* **Set problem**
Reproduce the lines below exactly, from the one containing "Write a Blender" through the one containing "of the slatwall", both included. Leave out any pictures.

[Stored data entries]
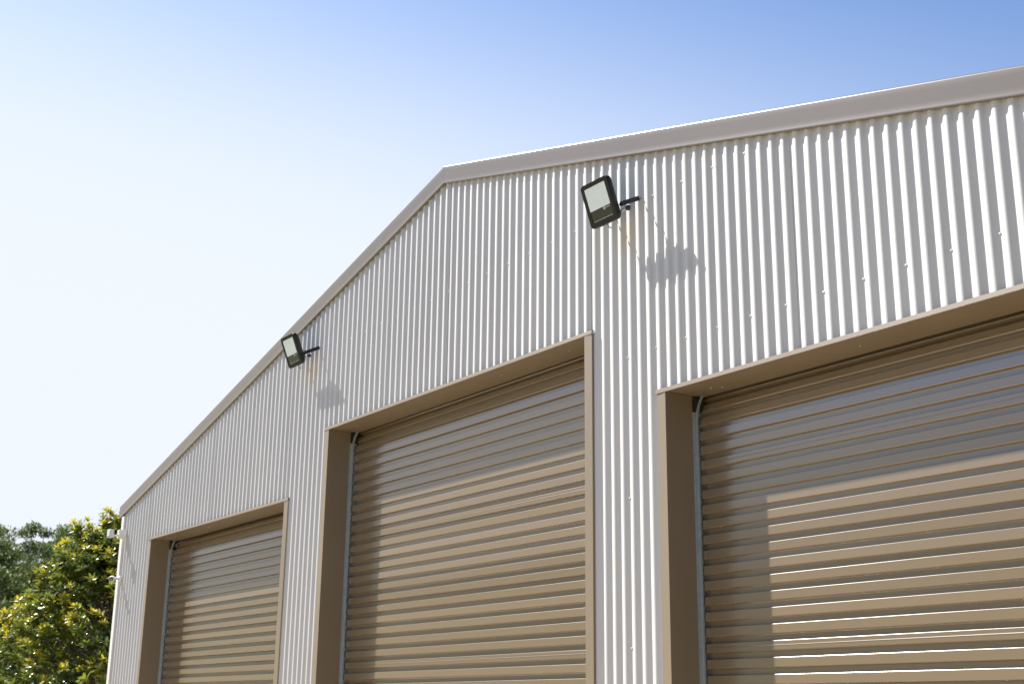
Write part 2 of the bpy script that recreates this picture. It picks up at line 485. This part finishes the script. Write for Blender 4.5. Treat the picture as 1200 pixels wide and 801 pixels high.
for di, (a, b, zh) in enumerate(DOORS):
    oa, ob = a+FL, b-FL
    # jamb and head flashings with flange and reveal
    for sgn, xo, xi in ((-1, a, oa), (1, b, ob)):
        mm = MB()
        pr = [(xo, .006), (xo, -.011), (xi, -.013), (xi, -.008), (xi, .172), (xi+sgn*.001, .172)]
        if sgn > 0: pr = pr
        mm.sweep([(p[0], p[1]) for p in pr], [(Vector((0, 0, z)), Vector((1, 0, 0)), Vector((0, 1, 0))) for z in (.005, 1.2, zh-.0015)])
        o = local(mm.build('jamb_flashing', M_trim, shed, fix=False))
        sd = o.modifiers.new('solid', 'SOLIDIFY'); sd.thickness = .0014
        bv = o.modifiers.new('bevel', 'BEVEL'); bv.width = .0015; bv.segments = 2; bv.limit_method = 'ANGLE'
    mm = MB()
    pr = [(.006, zh+.019), (-.014, zh+.019), (-.0155, zh-.002), (-.013, zh-.0035), (-.006, zh), (.235, zh), (.235, zh+.07)]
    mm.sweep(pr, [(Vector((x, 0, 0)), Vector((0, 1, 0)), Vector((0, 0, 1))) for x in (a-.012, (a+b)/2, b+.003)])
    o = local(mm.build('head_flashing', M_trim, shed, fix=False))
    sd = o.modifiers.new('solid', 'SOLIDIFY'); sd.thickness = .0014
    # a few rivets on the soffit
    mm = MB()
    for xr in (oa+.19, oa+.24, oa+1.15, oa+2.1, oa+2.8):
        for s in (0,):
            yy = random.uniform(.08, .17)
            mm.sweep([(math.cos(t)*.004, math.sin(t)*.004) for t in np.arange(0, 6.28, 6.2832/6)],
                     [(Vector((xr, yy, zh-q)), Vector((1, 0, 0)), Vector((0, 1, 0))) for q in (.0012, .004)], closed=True)
    o = local(mm.build('soffit_rivets', M_screw, shed)); o['kind'] = 'stuff'
    # roller door
    Z0 = (.600, .656, .576)[di]+CAM_H
    rd = empty('roller_door', (0, 0, 0), shed); local(rd)
    w = (ob+.03)-(oa-.03)
    base = slat_mesh(w); seamm = slat_mesh(w, True)
    kmax = int((zh+.13-Z0)/SP); kmin = -int((Z0-.12)/SP)
    for kk in range(kmin, kmax+1):
        z = Z0+kk*SP
        s = bpy.data.objects.new('slat', seamm if kk % 12 == (0, 8, 9)[di] else base)
        COL.objects.link(s); s.parent = rd
        q = max(0.0, z-(zh-.20))            # the curtain leans back to its drum near the head
        s.location = (oa-.03, CURT_Y+1.3*q*q+random.uniform(-.0004, .0004), z-.2*q*q)
        tilt = random.gauss(0, .55)-math.degrees(math.atan(2.6*q))
        s.rotation_euler = (R_(tilt), R_(random.gauss(0, .012)), 0)
    # bottom rail, drum behind the head
    mm = MB(); mm.box((oa-.02, CURT_Y-.006, .012), (ob+.02, CURT_Y+.03, Z0+kmin*SP-HC-.012)); mm.build('bottom_rail', M_zinc, rd, bevel=.003)
    mm = MB(); mm.tube([(oa-.03, CURT_Y+.20, zh+.28), (ob+.03, CURT_Y+.20, zh+.28)], .17, 28); mm.build('door_drum', M_slat, rd, smooth=True, angle=40)
    mm = MB(); mm.box((oa-.1, CURT_Y+.55, 0.02), (ob+.1, CURT_Y+.56, zh+.35)); mm.build('backing_panel', M_inner, rd)
    # galvanised guides with a flared lead-in arm
    for sgn, x in ((1, oa), (-1, ob)):
        mm = MB()
        zt = zh-.085
        X = lambda q: x+sgn*q
        def bx(q0, q1, y0, y1, z0, z1):
            p, q = sorted((X(q0), X(q1))); mm.box((p, y0, z0), (q, y1, z1))
        bx(.0005, .0030, .170, .230, .01, zt)        # back web on the jamb
        bx(.0030, .0085, .172, .175, .01, zt)         # front lip
        bx(.0085, .0110, .172, .188, .01, zt)
        bx(.0110, .0200, .185, .188, .01, zt)
        bx(.0170, .0200, .1885, .194, .01, zt)
        o = mm.build('guide_rail', M_zinc, rd)
        mm = MB(); bx(.0035, .016, .190, .1935, .01, zt-.002)
        mm.build('guide_strip', M_rubber, rd)
        mm = MB()
        mm.sweep([(-.002, -.008), (.002, -.008), (.002, .008), (-.002, .008)],
                 [(Vector((X(.022-.010*s_*0+.014*s_*s_), .186+.03*s_*s_, zt-.02+s_*.115)), Vector((1, 0, 0)), Vector((0, 1, 0))) for s_ in (0, .25, .5, .75, 1)], closed=True)
        mm.build('guide_arm', M_zinc, rd)
        mm = MB(); bx(.0025, .020, .1745, .228, zt+.004, zh-.004); mm.build('guide_stop', M_rubber, rd)

# ------------------------------------------------------------------ floodlights
def rrect(w, h, r, n=5):
    pts = []
    for cx, cz, a0 in ((w/2-r, h/2-r, 0), (-w/2+r, h/2-r, 90), (-w/2+r, -h/2+r, 180), (w/2-r, -h/2+r, 270)):
        for i in range(n+1):
            t = R_(a0+90*i/n); pts.append((cx+r*math.cos(t), cz+r*math.sin(t)))
    return pts
def floodlight(bx_, bz_, label, yaw, roll, pitch, W=.225, H=.245, drop=0.0, out=.158):
    root = empty('floodlight', (bx_, 0, bz_))
    tag(root, label, 'floodlight', 'floodlights on the gable wall')
    # body frame: local X right, Z up, -Y outward
    Mb = Matrix.Translation((-.118, -out, -.022+drop)) @ Matrix.Rotation(R_(yaw), 4, 'Z') @ Matrix.Rotation(R_(roll), 4, 'Y') @ Matrix.Rotation(R_(pitch), 4, 'X')
    def put(mb): mb.v = [tuple(Mb @ Vector(p)) for p in mb.v]; return mb
    def frames(ys, scs):
        return [(Vector((0, y, 0)), Vector((s, 0, 0)), Vector((0, 0, s))) for y, s in zip(ys, scs)]
    m = MB(); m.sweep(rrect(W, H, .022), frames((-.018, -.0215, -.0215), (1, .985, .985))[:2], closed=True)
    m.sweep(rrect(W, H, .022), frames((-.0175, .002, .014, .018), (1, 1, .93, .80)), closed=True)
    for i in range(9):                                    # cooling fins on the back
        x = -W*.36+W*.72*i/8
        m.box((x-.002, .016, -H*.36), (x+.002, .030, H*.36))
    put(m).build('housing', M_black, root, smooth=True, angle=35)
    # raised rim
    m = MB(); o_ = rrect(W, H, .022); i_ = rrect(W-.050, H-.050, .008)
    vs = [(x, -.0215, z) for x, z in o_]+[(x*.992, -.027, z*.992) for x, z in o_]+[(x, -.027, z) for x, z in i_]+[(x, -.0217, z) for x, z in i_]
    n = len(o_); fs = []
    for r in range(3):
        for i in range(n): fs.append((r*n+i, r*n+(i+1) % n, (r+1)*n+(i+1) % n, (r+1)*n+i))
    m.add(vs, fs); put(m).build('front_frame', M_black, root, smooth=True, angle=35)
    wi, hi = W-.051, H-.051
    zs = -hi/2+hi*.345
    m = MB(); m.box((-wi/2, -.0245, zs), (wi/2, -.0218, hi/2)); put(m).build('lamp_glass', M_led, root)
    m = MB(); m.box((-wi/2, -.0243, -hi/2), (wi/2, -.0218, zs-.0015)); put(m).build('driver_cover', M_darkglass, root)
    # small pale maker's mark across the join: a disc and a dash of lettering
    m = MB()
    m.sweep([(math.cos(t)*.009, math.sin(t)*.009) for t in np.arange(0, 6.28, 6.2832/12)], [(Vector((.030, y, zs-.010)), Vector((1, 0, 0)), Vector((0, 0, 1))) for y in (-.0246, -.0250)], closed=True)
    for i in range(5):
        m.box((.043+i*.0075, -.0250, zs-.0125), (.0485+i*.0075, -.0246, zs-.0065))
    put(m).build('printed_mark', M_print, root)
    m = MB(); m.box((-wi/2+.012, -.0252, -hi/2+.006), (wi/2-.004, -.0244, -hi/2+.0085)); put(m).build('trim_line', M_print, root)
    # U bracket: two thin arms canted about their length, and a wall bar
    ax = .006
    for x in (ax, ax-W-.030):
        piv = Mb @ Vector((x+.125 if x > 0 else x+.125, .006, 0))
        piv = Vector((x, piv.y, piv.z))
        m = MB()
        A = Vector((math.sin(R_(24)), 0, -math.cos(R_(24)))); B = Vector((math.cos(R_(24)), 0, math.sin(R_(24))))
        st = Vector((x, .0, 0)); en = Vector((x, -.130, -.066))
        m.sweep([(-.016, -.0022), (.016, -.0022), (.016, .0022), (-.016, .0022)], [(st, A, B), (st.lerp(en, .5), A, B), (en, A, B)], closed=True)
        br = m.build('bracket_arm', M_black, root, bevel=.001)
        m = MB(); m.tube([en+Vector((-.012, .006, .002)), en+Vector((.012, .006, .002))], .009, 10)
        m.build('pivot_bolt', M_black, root, smooth=True, angle=40)
        m = MB(); m.tube([(ax+.002, .012, -.003), (ax+.014, -.006, -.004)], .0045, 8); m.build('fixing_bolt', M_screw, root)
    # round sensor on a short stem below the right corner
    c0 = Mb @ Vector((W/2-.02, .010, -H/2+.035)); c1 = Mb @ Vector((W/2+.034, .034, -H/2+.040))
    m = MB(); m.tube([c0, c1], .0065, 8); m.build('sensor_stem', M_zinc, root, smooth=True)
    m = MB(); pts = []; rr = []
    for i in range(9):
        t = math.pi*i/8; pts.append(c1+Vector((.016*-math.cos(t), 0, 0))); rr.append(max(.0008, .016*math.sin(t)))
    m.tube(pts, rr, 12); m.build('sensor_ball', M_rubber, root, smooth=True)
    # supply cable looping under the housing back to the wall
    pts = []
    a = Mb @ Vector((-.035, .02, -H/2+.01)); b = Mb @ Vector((.075, .03, -H/2+.035))
    for i in range(15):
        t = i/14; p = a.lerp(b, t); p.z -= .055*math.sin(math.pi*t); pts.append(p)
    pts += [b.lerp(c1, t) for t in (.35, .7, .95)]
    m = MB(); m.tube(pts, .0035, 6); m.build('supply_cable', M_cable, root, smooth=True)
    return root
floodlight(.408, 2.716+CAM_H, 'larger-looking black square floodlight between the middle and right roller doors, high on the wall', 0, 0, 20)
floodlight(-3.408, 2.736+CAM_H, 'smaller-looking black square floodlight beside the sloping roof edge on the left of the gable', 0, 0, 22)

# ------------------------------------------------------------------ devices on the left corner
def bevbox(root, name, c, s, m, rot=0, bev=.006):
    mb = MB(); mt = Matrix.Translation(c) @ Matrix.Rotation(R_(rot), 4, 'Z')
    mb.box((-s[0]/2, -s[1]/2, -s[2]/2), (s[0]/2, s[1]/2, s[2]/2), mt)
    return mb.build(name, m, root, bevel=bev)
sx, sz = XL-.03, 1.715+CAM_H
FS = .72
sl_ = empty('security_light', (XL+.036, 0, sz)); sl_.scale = (FS,)*3
tag(sl_, 'white boxy security light on the far left corner of the shed, above the camera', 'light')
bevbox(sl_, 'mounting_box', (.16, -.065, 0), (.095, .09, .12), M_white)
bevbox(sl_, 'lamp_head', (.150, -.215, .0), (.090, .06, .115), M_white, rot=12)
bevbox(sl_, 'lamp_window', (.158, -.2475, .004), (.065, .004, .080), M_led, rot=12, bev=.002)
mb = MB(); mb.tube([(.16, -.10, -.01), (.155, -.15, -.028), (.150, -.19, -.02)], .014, 8); mb.build('swivel_arm', M_white, sl_, smooth=True)
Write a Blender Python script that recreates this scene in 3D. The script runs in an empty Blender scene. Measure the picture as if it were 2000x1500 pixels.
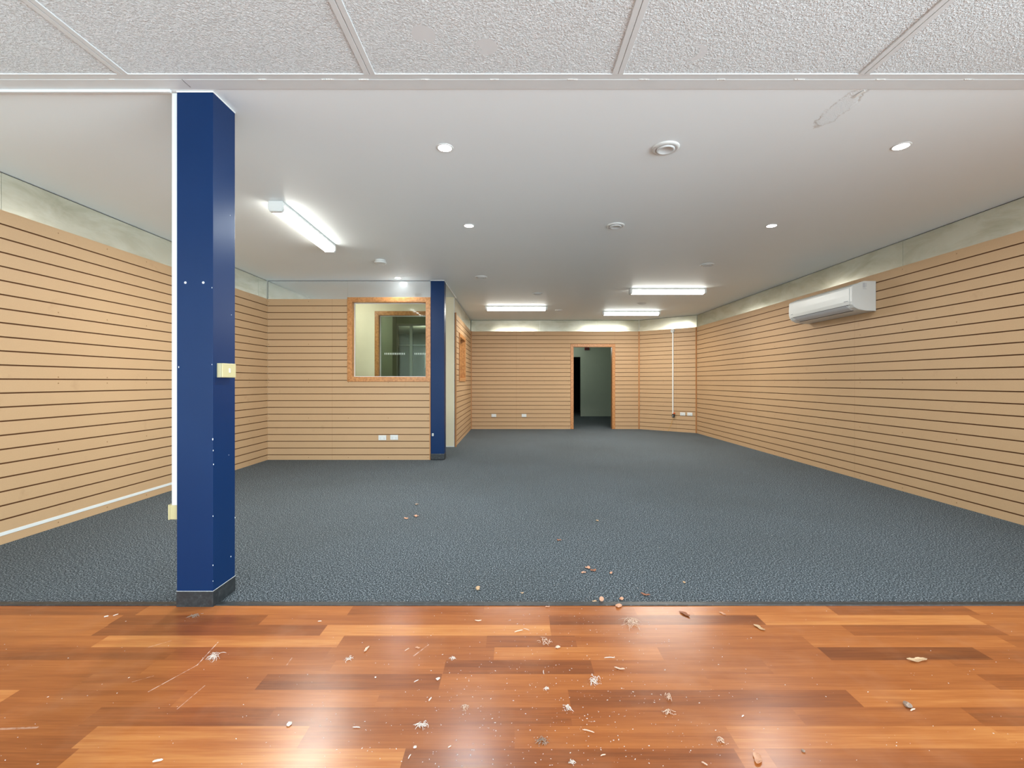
import bpy, bmesh, math, random
from mathutils import Vector, Matrix
PI = math.pi
scene = bpy.context.scene
COL = scene.collection
F, CX, CY, CH = 889.0, 1003.0, 745.0, 1.18       # focal length (px), vanishing point, eye height
H = 2.70                                         # ceiling height
XL, XR = -3.70, 4.18                             # side wall faces
YO, YC, YB, YBR = 6.85, 8.20, 11.28, 10.39       # office wall, corridor wall, back wall, right corner
XB = 3.11
ST = 2.42                                        # top of the slatwall

# ------------------------------------------------------------------ node helpers
class NT:
    def __init__(s, name):
        s.m = bpy.data.materials.new(name); s.m.use_nodes = True
        s.t = s.m.node_tree; s.t.nodes.clear()
        s.out = s.n('ShaderNodeOutputMaterial')
    def n(s, ty, **kw):
        nd = s.t.nodes.new(ty)
        for k, v in kw.items(): setattr(nd, k, v)
        return nd
    def l(s, a, b): s.t.links.new(a, b)
    def put(s, sock, v):
        if isinstance(v, bpy.types.NodeSocket): s.l(v, sock)
        elif v is not None: sock.default_value = v
    def math(s, op, a, b=None, c=None, clamp=False):
        nd = s.n('ShaderNodeMath', operation=op, use_clamp=clamp)
        s.put(nd.inputs[0], a); s.put(nd.inputs[1], b)
        if c is not None: s.put(nd.inputs[2], c)
        return nd.outputs[0]
    def pos(s): return s.n('ShaderNodeNewGeometry').outputs['Position']
    def sep(s, v):
        nd = s.n('ShaderNodeSeparateXYZ'); s.l(v, nd.inputs[0]); return nd.outputs
    def comb(s, x, y, z=0.0):
        nd = s.n('ShaderNodeCombineXYZ')
        s.put(nd.inputs[0], x); s.put(nd.inputs[1], y); s.put(nd.inputs[2], z); return nd.outputs[0]
    def noise(s, vec, scale, detail=2.0, rough=0.5, dist=0.0):
        nd = s.n('ShaderNodeTexNoise'); s.l(vec, nd.inputs['Vector'])
        nd.inputs['Scale'].default_value = scale; nd.inputs['Detail'].default_value = detail
        nd.inputs['Roughness'].default_value = rough; nd.inputs['Distortion'].default_value = dist
        return nd.outputs['Fac']
    def ramp(s, fac, stops, interp='LINEAR'):
        nd = s.n('ShaderNodeValToRGB'); s.l(fac, nd.inputs[0]); e = nd.color_ramp.elements
        nd.color_ramp.interpolation = interp
        while len(e) < len(stops): e.new(0.5)
        for i, (p, c) in enumerate(stops):
            e[i].position = p; e[i].color = (c if len(c) == 4 else (*c, 1))
        return nd.outputs[0]
    def mr(s, v, a, b, c=0.0, d=1.0):
        nd = s.n('ShaderNodeMapRange'); s.l(v, nd.inputs[0])
        for i, q in enumerate((a, b, c, d)): nd.inputs[i+1].default_value = q
        return nd.outputs[0]
    def mix(s, fac, a, b):
        nd = s.n('ShaderNodeMix', data_type='RGBA')
        s.put(nd.inputs[0], fac)
        s.put(nd.inputs[6], a if isinstance(a, bpy.types.NodeSocket) else (*a, 1))
        s.put(nd.inputs[7], b if isinstance(b, bpy.types.NodeSocket) else (*b, 1))
        return nd.outputs[2]
    def bump(s, h, strength=0.3, dist=0.01):
        nd = s.n('ShaderNodeBump'); s.l(h, nd.inputs['Height'])
        s.put(nd.inputs['Strength'], strength); nd.inputs['Distance'].default_value = dist
        return nd.outputs[0]
    def bsdf(s, color, rough=0.5, metal=0.0, normal=None, spec=0.5, coat=None, emit=None):
        b = s.n('ShaderNodeBsdfPrincipled')
        s.put(b.inputs['Base Color'], color if isinstance(color, bpy.types.NodeSocket) else (*color, 1))
        s.put(b.inputs['Roughness'], rough); s.put(b.inputs['Metallic'], metal)
        s.put(b.inputs['Specular IOR Level'], spec)
        if normal is not None: s.l(normal, b.inputs['Normal'])
        if coat: b.inputs['Coat Weight'].default_value = coat[0]; b.inputs['Coat Roughness'].default_value = coat[1]
        if emit: b.inputs['Emission Color'].default_value = (*emit[0], 1); b.inputs['Emission Strength'].default_value = emit[1]
        s.l(b.outputs[0], s.out.inputs[0]); return b
def srgb(r, g, b):
    f = lambda c: (c/255/12.92) if c/255 <= .04045 else ((c/255+.055)/1.055)**2.4
    return (f(r), f(g), f(b))

M = {}
def plain(name, col, rough=0.5, metal=0.0, spec=0.5, var=0.04, emit=None, nscale=6.0):
    t = NT(name)
    nz = t.noise(t.pos(), nscale, 3)
    c = t.mix(nz, tuple(x*(1-var) for x in col), tuple(min(1, x*(1+var)) for x in col))
    t.bsdf(c, rough, metal, spec=spec, emit=emit); M[name] = t.m; return t.m
plain('white_plastic', srgb(216, 217, 214), 0.35)
plain('dash_white', srgb(250, 250, 248), 0.6)
plain('cream_plastic', srgb(190, 178, 134), 0.35)
plain('white_paint', srgb(226, 226, 222), 0.45)
plain('trim_paint', srgb(216, 219, 219), 0.5)
plain('cream_wall', srgb(230, 218, 190), 0.6)
plain('hall_wall', srgb(180, 188, 168), 0.6)
plain('office_wall', srgb(150, 160, 140), 0.6)
plain('dark_void', (0.01, 0.01, 0.012), 0.8)
plain('black_plastic', (0.012, 0.012, 0.014), 0.4)
plain('dark_grey', (0.05, 0.05, 0.055), 0.5)
plain('block_plastic', srgb(178, 172, 140), 0.45)
plain('grey_plastic', srgb(160, 163, 166), 0.4)
plain('vent_grey', srgb(190, 192, 195), 0.4)
plain('red_box', (0.16, 0.02, 0.02), 0.5)
plain('orange_plastic', srgb(200, 90, 30), 0.4)
plain('yellow_cord', srgb(190, 140, 60), 0.5)
plain('aluminium', srgb(170, 175, 176), 0.35, 1.0)
plain('screw_white', srgb(235, 235, 230), 0.4)
plain('bark_pale', srgb(200, 148, 118), 0.8, var=0.3, nscale=300)
plain('bark_tan', srgb(192, 158, 122), 0.8, var=0.3, nscale=250)
plain('bark_brown', srgb(150, 96, 70), 0.8, var=0.35, nscale=300)
plain('bark_grey', srgb(150, 128, 112), 0.9, var=0.4, nscale=250)
plain('shaving', srgb(216, 184, 160), 0.75, var=0.15, nscale=300)
plain('crumb', srgb(222, 208, 196), 0.8, var=0.1, nscale=300)
plain('pavement', srgb(150, 148, 142), 0.9)
plain('timber_edge', srgb(176, 122, 74), 0.5, var=.1)

def glowmat(name, col, strength):
    t = NT(name); e = t.n('ShaderNodeEmission')
    e.inputs[0].default_value = (*col, 1); e.inputs[1].default_value = strength
    t.l(e.outputs[0], t.out.inputs[0]); M[name] = t.m
glowmat('tube_glow', (1.0, 0.97, 0.88), 6.0)
glowmat('tube_glow_cool', (0.95, 1.0, 0.93), 6.0)
glowmat('led_glow', (1.0, 0.985, 0.95), 15.0)

def glass(name, tint=(0.93, 0.97, 0.94), ior=1.5):
    t = NT(name)
    tr = t.n('ShaderNodeBsdfTransparent'); tr.inputs[0].default_value = (*tint, 1)
    gl = t.n('ShaderNodeBsdfGlossy'); gl.inputs['Roughness'].default_value = 0.02
    fr = t.n('ShaderNodeFresnel'); fr.inputs[0].default_value = ior
    mx = t.n('ShaderNodeMixShader'); t.l(fr.outputs[0], mx.inputs[0])
    t.l(tr.outputs[0], mx.inputs[1]); t.l(gl.outputs[0], mx.inputs[2]); t.l(mx.outputs[0], t.out.inputs[0]); M[name] = t.m
glass('glass', ior=1.08); glass('glass_dark', (0.82, 0.83, 0.74), 1.45)

def mat_blue():
    t = NT('blue_paint'); p = t.pos()
    nz = t.noise(p, 3, 3)
    c = t.mix(nz, srgb(8, 38, 78), srgb(12, 43, 84))
    chips = t.noise(p, 55, 1); 
    ck = t.math('GREATER_THAN', chips, 0.84)
    c = t.mix(t.math('MULTIPLY', ck, 0.6), c, srgb(190, 200, 210))
    t.bsdf(c, t.mr(t.noise(p, 8, 2), 0, 1, 0.3, 0.38), normal=t.bump(t.noise(p, 120, 2), 0.05, 0.002), spec=0.2)
    M['blue_paint'] = t.m
mat_blue()
def mat_skirt():
    t = NT('vinyl_skirting'); p = t.pos()
    c = t.ramp(t.noise(p, 40, 4, .7), [(0.45, (0.018, 0.02, 0.022)), (0.62, (0.035, 0.038, 0.04)), (0.78, (0.16, 0.16, 0.16))])
    t.bsdf(c, 0.4); M['vinyl_skirting'] = t.m
mat_skirt()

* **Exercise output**
Write a Blender Python script that recreates this scene in 3D. The script runs in an empty Blender scene. Measure the picture as if it were 2000x1500 pixels.
import bpy, bmesh, math, random
from mathutils import Vector, Matrix
PI = math.pi
scene = bpy.context.scene
COL = scene.collection
F, CX, CY, CH = 889.0, 1003.0, 745.0, 1.18       # focal length (px), vanishing point, eye height
H = 2.70                                         # ceiling height
XL, XR = -3.70, 4.18                             # side wall faces
YO, YC, YB, YBR = 6.85, 8.20, 11.28, 10.39       # office wall, corridor wall, back wall, right corner
XB = 3.11
ST = 2.42                                        # top of the slatwall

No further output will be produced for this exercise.